Sunday, April 13, 2025

Casper of the 1970s.

 

Casper mayor's son remembers him as an industrious leader and an unsettled father.

I don't remember this Mayor at all, but then in 1974, the year this is sort of tied to, I was eleven years old.

Still, this gives a really good glimpse at the Casper that was, even when it tries to portray the city as sort of a typical midwestern slow city, and its not a pretty picture at all.

“Casper in the ‘70s was pretty much an idyllic, all-American, apple pie, pickup truck, horse-riding, cowboy-hat-wearing type of community,” Cody said almost two months after his father died.

Charles came to Wyoming from Michigan. He shot guns and rode his motorcycle and took his kids up Casper Mountain. Under the all-Americanness, though, was the tender underbelly of a family fraying at the seams.

“He was the Hunter S. Thompson in the Casper world of mayoral politics,” Cody said of Charles. “He really was like the party mayor,” he added.

Charles spent his free time drinking, doing hard drugs and chasing women. Everything he did, he did to the fullest extent. He told Cody once that he never lost a case as a litigator. He had a “narcissistic” drive, Cody said, to be the best at what he did, even if it was at the expense of others.

On June 28, 1974, the Casper Star-Tribune reported that Charles had declared a bid for a state Senate seat as a Democrat.

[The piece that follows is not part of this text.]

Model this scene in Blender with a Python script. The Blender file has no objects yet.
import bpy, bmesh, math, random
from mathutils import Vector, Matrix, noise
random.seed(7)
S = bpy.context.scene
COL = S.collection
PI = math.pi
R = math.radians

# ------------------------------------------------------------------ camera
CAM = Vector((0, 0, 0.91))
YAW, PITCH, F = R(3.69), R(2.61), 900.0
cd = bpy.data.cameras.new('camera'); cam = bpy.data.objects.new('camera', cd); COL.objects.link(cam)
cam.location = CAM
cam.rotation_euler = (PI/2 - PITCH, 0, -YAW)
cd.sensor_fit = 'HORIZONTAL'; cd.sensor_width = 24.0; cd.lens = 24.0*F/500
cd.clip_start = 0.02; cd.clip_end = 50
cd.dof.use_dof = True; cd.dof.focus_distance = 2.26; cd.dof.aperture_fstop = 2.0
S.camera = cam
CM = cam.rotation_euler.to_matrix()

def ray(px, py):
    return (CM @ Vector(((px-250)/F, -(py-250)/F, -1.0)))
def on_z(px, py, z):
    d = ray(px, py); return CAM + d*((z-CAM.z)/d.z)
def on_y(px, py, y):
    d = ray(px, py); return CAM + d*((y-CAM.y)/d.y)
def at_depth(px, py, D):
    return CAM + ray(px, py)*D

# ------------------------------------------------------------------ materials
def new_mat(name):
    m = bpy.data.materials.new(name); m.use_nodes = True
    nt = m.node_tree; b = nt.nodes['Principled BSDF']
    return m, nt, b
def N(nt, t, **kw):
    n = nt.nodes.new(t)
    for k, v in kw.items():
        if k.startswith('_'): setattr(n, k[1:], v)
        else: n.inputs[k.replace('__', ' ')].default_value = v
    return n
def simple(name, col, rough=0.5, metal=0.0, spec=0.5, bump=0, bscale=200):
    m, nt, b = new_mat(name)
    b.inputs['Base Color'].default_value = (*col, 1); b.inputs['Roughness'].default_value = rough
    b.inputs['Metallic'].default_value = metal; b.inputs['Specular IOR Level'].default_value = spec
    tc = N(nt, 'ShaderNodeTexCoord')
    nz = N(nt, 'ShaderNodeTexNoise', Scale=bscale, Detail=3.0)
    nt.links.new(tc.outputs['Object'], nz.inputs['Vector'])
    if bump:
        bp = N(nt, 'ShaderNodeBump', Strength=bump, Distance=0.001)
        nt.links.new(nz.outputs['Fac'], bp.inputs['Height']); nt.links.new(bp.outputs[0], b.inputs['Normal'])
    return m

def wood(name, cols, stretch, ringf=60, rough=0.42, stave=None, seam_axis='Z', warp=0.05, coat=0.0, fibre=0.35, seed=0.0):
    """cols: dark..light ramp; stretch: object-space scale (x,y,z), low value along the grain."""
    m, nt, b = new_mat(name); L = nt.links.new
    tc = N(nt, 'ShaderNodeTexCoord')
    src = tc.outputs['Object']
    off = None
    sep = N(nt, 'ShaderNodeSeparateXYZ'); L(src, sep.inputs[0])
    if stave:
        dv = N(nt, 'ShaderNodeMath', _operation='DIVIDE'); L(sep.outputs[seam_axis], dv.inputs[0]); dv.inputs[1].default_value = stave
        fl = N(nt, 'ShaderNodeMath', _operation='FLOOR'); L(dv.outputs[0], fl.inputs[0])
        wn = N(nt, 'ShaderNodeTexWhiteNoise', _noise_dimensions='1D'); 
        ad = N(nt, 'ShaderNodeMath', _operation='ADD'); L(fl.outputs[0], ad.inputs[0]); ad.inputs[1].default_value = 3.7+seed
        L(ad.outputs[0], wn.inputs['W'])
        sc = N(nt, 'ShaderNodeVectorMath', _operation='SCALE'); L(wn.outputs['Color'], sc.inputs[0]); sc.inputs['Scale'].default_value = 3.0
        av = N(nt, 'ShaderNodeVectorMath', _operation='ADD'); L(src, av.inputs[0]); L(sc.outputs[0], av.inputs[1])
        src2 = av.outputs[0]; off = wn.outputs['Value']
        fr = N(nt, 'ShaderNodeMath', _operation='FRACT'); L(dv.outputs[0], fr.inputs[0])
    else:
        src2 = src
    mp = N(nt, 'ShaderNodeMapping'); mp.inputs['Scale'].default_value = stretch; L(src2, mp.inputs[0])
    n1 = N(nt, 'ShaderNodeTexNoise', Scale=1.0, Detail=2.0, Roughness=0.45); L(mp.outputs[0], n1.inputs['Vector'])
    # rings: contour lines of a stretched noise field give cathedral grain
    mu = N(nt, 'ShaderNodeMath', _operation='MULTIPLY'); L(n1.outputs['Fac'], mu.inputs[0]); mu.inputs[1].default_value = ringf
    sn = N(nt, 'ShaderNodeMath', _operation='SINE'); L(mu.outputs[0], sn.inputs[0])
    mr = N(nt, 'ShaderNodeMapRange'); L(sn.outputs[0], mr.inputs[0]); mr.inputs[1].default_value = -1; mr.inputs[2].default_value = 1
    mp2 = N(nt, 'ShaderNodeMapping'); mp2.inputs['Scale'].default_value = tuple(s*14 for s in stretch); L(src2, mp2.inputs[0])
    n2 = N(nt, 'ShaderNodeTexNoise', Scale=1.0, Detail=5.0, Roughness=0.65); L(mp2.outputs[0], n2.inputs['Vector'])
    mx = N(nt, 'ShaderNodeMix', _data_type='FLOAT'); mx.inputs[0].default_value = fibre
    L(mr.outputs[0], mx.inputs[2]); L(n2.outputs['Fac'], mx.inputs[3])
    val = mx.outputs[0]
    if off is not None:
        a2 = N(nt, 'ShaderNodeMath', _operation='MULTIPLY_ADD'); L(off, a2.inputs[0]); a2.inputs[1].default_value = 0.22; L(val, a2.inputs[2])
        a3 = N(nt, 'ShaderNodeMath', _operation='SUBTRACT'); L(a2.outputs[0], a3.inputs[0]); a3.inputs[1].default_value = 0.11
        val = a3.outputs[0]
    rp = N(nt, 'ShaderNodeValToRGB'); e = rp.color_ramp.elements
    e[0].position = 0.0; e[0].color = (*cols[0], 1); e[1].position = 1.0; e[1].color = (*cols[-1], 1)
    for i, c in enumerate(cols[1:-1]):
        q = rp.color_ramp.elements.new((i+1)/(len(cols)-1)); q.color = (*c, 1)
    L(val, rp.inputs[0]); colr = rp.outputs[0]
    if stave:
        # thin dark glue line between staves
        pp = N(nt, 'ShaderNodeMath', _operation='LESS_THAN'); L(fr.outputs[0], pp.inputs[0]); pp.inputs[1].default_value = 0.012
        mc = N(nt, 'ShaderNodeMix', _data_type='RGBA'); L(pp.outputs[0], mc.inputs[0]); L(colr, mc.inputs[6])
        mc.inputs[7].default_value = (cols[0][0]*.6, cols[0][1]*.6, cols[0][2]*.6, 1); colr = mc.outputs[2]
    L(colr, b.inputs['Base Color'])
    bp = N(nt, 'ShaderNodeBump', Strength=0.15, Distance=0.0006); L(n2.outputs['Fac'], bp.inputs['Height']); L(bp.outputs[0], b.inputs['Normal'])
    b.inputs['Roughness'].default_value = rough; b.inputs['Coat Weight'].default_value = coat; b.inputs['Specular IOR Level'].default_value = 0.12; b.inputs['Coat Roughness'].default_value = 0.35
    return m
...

The mayor believed that “city and county officials are best equipped to solve impact growth problems.”

I think the "drinking, doing hard drugs and chasing women" was a lot more common amongst Casper's elite in the days than we might want to admit.  Not the slow little town some what to claim they remembers.

The author apparently went on to be a lawyer in the Southwest.